I think this is the equivalent of the “Hello World! This is your first post” placeholder.

What does it say when a company can’t be bothered to properly complete a report, or competently proofread it? This kind of indifference combined with the perennial lack of originality in the Smucker CRRs is insulting to stakeholders. It demonstrates a shortfall of sincerity in the company’s desire to inform the public about their coffee sustainability efforts in a transparent, thorough, and meaningful way.

Bird-friendly coffee short

SongbirdSOS Productions Inc. is a Canadian company that has produced a film about the decline of North American songbirds called The Messenger. It’s slated for worldwide release within the next year. The 90-minute film covers many bird conservation issues, including a segment on the connection between coffee and bird habitat. In that spirit, the producers have also created a video short on that topic, A Coffee Primer for Birds & People. Three minutes of my friend Robert Rice of the Smithsonian Migratory Bird Center talking about how and why of Bird-Friendly coffee certification, which they developed. It’s a great overview, with a lot of beautiful footage of birds on coffee farms.
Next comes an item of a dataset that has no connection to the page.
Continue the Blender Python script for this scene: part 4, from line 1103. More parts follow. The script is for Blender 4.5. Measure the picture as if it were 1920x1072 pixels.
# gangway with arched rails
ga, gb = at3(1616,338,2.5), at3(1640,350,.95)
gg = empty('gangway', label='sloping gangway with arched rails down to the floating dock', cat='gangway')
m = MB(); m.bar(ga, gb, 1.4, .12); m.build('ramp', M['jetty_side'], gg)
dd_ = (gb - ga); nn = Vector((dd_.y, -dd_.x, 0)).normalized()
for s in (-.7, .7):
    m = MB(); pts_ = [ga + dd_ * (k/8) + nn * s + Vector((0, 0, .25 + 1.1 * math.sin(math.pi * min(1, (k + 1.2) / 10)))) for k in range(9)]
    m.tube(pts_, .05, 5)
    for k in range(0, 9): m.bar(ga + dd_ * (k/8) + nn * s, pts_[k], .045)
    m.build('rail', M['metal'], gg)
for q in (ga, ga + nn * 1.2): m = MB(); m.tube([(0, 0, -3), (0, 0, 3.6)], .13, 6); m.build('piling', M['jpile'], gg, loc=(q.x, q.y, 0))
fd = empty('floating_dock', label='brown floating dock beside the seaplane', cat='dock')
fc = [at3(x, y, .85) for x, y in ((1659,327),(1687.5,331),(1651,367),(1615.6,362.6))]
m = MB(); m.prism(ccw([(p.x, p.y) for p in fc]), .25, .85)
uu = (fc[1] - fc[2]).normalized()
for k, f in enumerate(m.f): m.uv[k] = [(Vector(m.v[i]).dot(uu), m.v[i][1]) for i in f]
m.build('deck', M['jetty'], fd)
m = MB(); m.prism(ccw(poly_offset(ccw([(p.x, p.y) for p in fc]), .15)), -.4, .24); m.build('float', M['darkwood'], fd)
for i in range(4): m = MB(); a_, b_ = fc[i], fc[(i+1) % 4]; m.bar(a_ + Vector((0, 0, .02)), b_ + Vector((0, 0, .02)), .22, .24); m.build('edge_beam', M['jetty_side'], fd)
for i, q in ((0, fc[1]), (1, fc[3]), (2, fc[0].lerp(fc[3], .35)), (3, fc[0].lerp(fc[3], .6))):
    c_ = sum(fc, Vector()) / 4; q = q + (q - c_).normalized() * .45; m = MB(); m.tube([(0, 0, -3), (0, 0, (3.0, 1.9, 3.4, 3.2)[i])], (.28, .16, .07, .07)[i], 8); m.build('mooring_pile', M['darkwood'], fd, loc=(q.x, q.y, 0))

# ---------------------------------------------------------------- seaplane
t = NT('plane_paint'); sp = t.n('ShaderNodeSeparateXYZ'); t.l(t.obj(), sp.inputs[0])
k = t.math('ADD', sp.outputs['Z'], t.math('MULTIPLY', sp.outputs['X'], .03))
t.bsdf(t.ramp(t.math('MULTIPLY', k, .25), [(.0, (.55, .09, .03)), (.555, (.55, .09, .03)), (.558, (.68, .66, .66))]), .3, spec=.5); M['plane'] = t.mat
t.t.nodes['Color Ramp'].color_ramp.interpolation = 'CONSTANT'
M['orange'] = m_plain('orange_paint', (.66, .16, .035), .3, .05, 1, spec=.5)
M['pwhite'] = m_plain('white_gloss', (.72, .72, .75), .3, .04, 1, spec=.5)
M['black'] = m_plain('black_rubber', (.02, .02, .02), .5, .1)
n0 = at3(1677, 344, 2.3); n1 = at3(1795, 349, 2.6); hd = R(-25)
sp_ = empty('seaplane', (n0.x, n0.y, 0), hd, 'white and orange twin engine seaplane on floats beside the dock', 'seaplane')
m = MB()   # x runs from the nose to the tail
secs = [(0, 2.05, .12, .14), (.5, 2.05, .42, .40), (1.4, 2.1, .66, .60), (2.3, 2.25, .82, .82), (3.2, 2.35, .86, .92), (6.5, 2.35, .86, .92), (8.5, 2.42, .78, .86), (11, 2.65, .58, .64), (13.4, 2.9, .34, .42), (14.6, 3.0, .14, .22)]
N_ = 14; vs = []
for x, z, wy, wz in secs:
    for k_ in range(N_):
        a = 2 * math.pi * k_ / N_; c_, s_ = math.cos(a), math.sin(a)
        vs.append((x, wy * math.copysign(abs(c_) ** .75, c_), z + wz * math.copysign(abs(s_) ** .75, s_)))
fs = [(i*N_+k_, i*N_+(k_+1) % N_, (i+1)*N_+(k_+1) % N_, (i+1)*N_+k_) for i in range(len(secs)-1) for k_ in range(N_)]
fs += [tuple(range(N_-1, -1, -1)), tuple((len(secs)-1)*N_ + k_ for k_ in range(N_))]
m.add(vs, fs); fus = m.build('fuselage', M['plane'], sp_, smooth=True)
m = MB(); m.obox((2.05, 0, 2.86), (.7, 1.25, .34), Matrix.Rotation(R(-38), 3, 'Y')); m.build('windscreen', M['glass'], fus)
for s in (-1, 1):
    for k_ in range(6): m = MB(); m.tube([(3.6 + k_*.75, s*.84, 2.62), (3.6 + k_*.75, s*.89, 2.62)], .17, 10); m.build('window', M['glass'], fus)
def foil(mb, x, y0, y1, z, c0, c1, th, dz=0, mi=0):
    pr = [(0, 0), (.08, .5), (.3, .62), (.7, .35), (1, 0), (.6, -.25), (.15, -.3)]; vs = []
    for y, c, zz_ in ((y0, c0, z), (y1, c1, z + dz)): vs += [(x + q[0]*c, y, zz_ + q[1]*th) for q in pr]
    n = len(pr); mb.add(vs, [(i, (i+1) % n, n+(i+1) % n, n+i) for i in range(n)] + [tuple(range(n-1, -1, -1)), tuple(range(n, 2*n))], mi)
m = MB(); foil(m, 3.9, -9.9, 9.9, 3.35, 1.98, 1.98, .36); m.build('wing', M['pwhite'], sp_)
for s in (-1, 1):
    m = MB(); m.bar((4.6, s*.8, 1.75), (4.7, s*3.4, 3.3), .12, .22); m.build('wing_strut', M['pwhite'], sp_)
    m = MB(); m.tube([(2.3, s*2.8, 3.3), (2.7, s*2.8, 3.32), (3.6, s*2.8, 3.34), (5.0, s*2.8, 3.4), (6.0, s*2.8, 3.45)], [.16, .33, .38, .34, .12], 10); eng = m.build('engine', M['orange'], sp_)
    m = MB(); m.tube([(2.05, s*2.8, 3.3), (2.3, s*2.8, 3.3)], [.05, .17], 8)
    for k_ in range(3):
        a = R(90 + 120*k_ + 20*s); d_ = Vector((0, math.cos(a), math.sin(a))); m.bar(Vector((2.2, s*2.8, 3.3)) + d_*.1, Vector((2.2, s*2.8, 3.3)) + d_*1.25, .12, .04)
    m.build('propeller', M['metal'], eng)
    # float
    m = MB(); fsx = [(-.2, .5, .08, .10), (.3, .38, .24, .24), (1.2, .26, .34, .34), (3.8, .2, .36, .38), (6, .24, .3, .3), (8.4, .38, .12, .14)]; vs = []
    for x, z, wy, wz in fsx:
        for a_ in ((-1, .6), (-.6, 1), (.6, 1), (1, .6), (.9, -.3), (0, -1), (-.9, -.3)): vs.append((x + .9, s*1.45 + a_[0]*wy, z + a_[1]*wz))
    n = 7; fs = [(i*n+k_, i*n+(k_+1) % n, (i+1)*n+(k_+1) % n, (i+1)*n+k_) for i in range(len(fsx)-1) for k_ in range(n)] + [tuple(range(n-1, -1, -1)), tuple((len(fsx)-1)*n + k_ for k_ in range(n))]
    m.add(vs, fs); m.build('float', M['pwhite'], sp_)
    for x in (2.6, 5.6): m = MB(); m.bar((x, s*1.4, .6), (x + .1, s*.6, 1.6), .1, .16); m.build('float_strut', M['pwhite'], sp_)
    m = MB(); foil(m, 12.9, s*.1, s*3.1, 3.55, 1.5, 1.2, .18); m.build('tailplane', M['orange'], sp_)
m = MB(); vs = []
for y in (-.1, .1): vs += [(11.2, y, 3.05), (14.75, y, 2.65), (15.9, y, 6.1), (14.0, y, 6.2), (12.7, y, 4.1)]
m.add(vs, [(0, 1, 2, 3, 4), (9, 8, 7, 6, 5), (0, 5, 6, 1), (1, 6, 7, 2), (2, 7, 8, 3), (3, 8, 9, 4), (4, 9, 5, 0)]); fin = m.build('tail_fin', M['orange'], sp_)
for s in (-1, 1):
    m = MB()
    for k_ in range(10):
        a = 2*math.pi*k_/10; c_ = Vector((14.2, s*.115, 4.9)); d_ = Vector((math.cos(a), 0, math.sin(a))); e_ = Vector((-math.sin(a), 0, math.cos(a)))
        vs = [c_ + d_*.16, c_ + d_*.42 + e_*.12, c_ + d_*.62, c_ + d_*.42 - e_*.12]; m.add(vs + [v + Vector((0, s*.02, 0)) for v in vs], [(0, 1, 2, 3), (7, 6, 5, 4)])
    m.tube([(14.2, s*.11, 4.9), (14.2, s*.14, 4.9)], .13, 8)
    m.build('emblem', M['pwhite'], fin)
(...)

Take a look:

 

Coffee berry borer research

The Journal of Insect Science recently published an open-access paper: A coffee berry borer (Coleoptera: Curculionidae: Scolytinae) bibliography.  This updates previous compilations of research, and now contains nearly 1900 references from mostly peer-reviewed sources. This very useful resource can be downloaded from the journal home page here.

I also maintain a bibliography of peer-reviewed papers focused on coffee growing, biodiversity, certifications, and related issues on this page, updated periodically. I’ve included a link to the coffee berry borer paper there as well.